There is a video on Youtube of a Cumbres and Toltec triple header with a pipe gon in the consist.  (Look up 'D&RGW Triple' to find it.)  It appears to me that the largest pipe in that load is about an 8" or 10" pipe (judging by the side boards of the gon).

Also based on the fact that the oil producers in that area during that time frame were not large producers, that would most likely have been the larger sizes delivered.  I would believe that 3", 4", 5" (not used any more) and 6" would have most likely been the most prevalent.

If there is anyone with better information (intuition) than I, I am will to learn.

Bob C.


if you want to get serious
in addition to drill pipe going up
you'll need boxcars full of drilling mud
plus supplies for the workers
plus drill equip like packers, etc
plus turnaround coming down
like "GRAMPS" tank cars


The Gramps cars were not involved with the drilling pipe traffic of the fifties and sixties. 

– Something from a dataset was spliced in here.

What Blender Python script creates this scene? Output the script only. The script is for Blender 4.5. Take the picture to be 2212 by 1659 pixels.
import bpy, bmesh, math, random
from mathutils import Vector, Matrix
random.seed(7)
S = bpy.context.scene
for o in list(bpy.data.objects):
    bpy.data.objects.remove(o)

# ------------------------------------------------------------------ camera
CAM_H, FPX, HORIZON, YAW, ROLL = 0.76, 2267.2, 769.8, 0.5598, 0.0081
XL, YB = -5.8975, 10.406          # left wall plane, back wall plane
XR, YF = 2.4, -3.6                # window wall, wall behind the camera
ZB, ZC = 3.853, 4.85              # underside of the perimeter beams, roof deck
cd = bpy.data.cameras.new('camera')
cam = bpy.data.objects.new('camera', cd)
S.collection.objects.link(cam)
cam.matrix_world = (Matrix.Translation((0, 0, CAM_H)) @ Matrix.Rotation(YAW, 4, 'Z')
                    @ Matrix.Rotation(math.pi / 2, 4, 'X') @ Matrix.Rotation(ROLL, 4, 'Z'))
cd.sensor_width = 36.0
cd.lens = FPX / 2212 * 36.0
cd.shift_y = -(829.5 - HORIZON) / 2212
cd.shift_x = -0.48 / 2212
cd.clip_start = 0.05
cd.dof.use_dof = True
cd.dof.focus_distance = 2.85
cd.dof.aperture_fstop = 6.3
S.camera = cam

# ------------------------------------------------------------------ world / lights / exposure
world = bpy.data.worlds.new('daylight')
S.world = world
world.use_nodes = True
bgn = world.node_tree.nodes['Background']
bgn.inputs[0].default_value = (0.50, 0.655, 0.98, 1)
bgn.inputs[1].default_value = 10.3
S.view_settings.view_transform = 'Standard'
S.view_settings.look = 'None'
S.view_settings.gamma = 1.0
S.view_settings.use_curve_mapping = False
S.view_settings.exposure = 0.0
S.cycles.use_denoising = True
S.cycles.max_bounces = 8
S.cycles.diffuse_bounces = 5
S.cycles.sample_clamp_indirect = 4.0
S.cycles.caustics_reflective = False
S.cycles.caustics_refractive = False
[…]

Besides the pipe cars Charlie mentioned, a major group of cars were the high-side gons with the ends removed and the brake staffs moved to the corner. These were about 30-32 ft long, so needed idlers to space them apart.  The first idlers were more cut-down gons, then they built the 67xxx class from lboxcars (6700-6725) snd stock cars (6726-6750).    the boxcar-based idlers can me distinguished by the pieces of siding left under various pieces of hardware.  There are some good photos of the pipe trains in Steinheimer's  "Backwoods RAailroads of the West"

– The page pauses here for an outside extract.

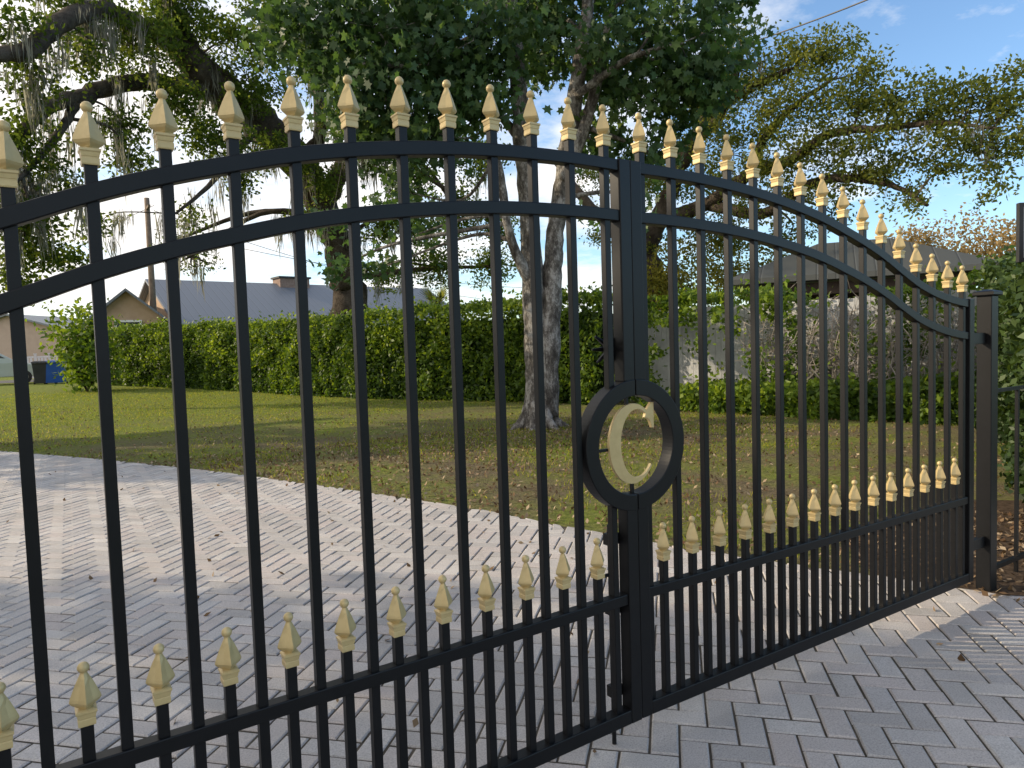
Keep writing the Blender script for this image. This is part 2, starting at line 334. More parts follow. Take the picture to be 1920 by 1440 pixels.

Most of the pipe was the smaller-diameter pipe used to get the oil out of the ground.  There was some larger diameter pipe that was used as conductor casing for the upper part of the well.  Pipe joints were welded.  Also there was "drill-stem" that was heavier-walled pipe with tapered threaded joints that was used in the actual drilling.  This had a fairly heavy wall as it was turning to drive the drill bit.  This was hollow to pump the drilling mud down the center and flush the cuttings up and out of the hole.    gj


yes and no
the gramps field was brought in in maybe '37 or so
crude was piped to chama
loaded on gramps cars
sent east to alamosa
only about 20 wells
fields around farmington came in year or two later
crude went to durango, then north
don't know where pipe came from
i have or have seen pix of trains full of pipe
in both chama and alamosa
was destined for farmington
if you're going to model from chama to alamosa
would have gramps cars back and forth
pipe cars back and forth
as i said elsewhere i am not model railroader
i have a bunch of toy trains
anything else would insult you guys
i get flat car kits and do "good enough" stuff with them
among other things,
i have a pipe "three-fur" load with a big christmas tree
gets attention

Old John

On pages 344, 345, 362 & 369 in Narrow Gauge Country by Mallory Hope Ferrell, contains enough pictures of consists with drilling equipment to answer some of your questions.  You may want to contact Mr. Ferrell as e is a wealth of information and does model the Colorado narrow gauges in On3.  His E-mail address can be gotten from the Narrow Gauge and Short Line Gazette, in which he has a column.